Asish Chakraborty, Abdul Karim Telgi’s Calcutta conduit, who was arrested in Hyderabad on Wednesday, confessed to officials probing the nationwide stamp paper scam that he had started his racket from Calcutta seven years ago.
Chakraborty said he had carried on for a year and a half and then shifted to Chennai. He was netted 10 days after Karnataka police freed him on January 19. The investigating agency kept the Bengal government posted on his links with the stamp paper scam. The government has already appointed R.K. Mohanty, additional director-general of the Criminal Investigation Department (CID), the nodal officer to monitor the probe.

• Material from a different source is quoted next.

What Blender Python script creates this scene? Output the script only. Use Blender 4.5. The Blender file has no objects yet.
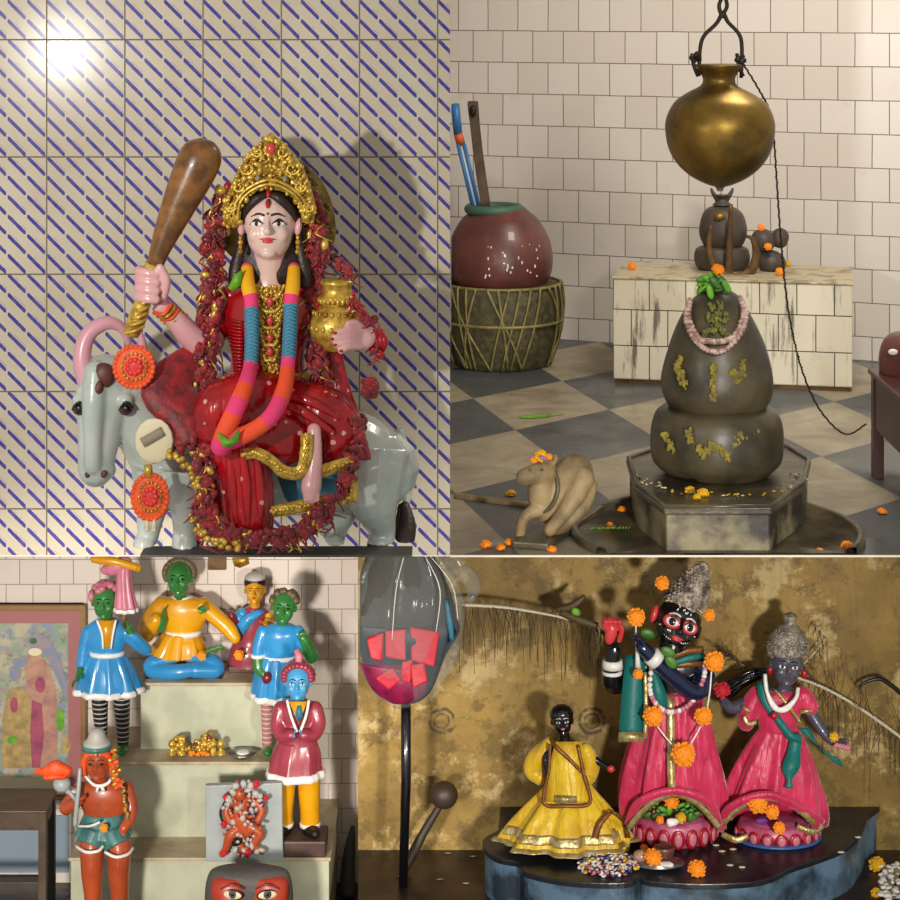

“There are 11 cases in the Calcutta Police area and nine across the state in the past seven years in which fake stamp papers were seized. Officers are working out whether Chakraborty has any links with these cases or not,” said a CID official.
Chakraborty, a resident of Behala, started his career as a sub-inspector of the Central Industrial Security Force, but he was dismissed from service. “He would buy fake stamp papers from Md. Fayed, who had a small shop on Bright Street. After leaving the city, he developed links with V. Ethiraj, another suspect in the racket, who was also arrested on Wednesday in Chennai,” said a CID official.
“Chakraborty engaged some agents in Hyderabad to sell his counterfeit stamp papers. He was not interested, however, about spreading his network in Maharastra,” said a police officer.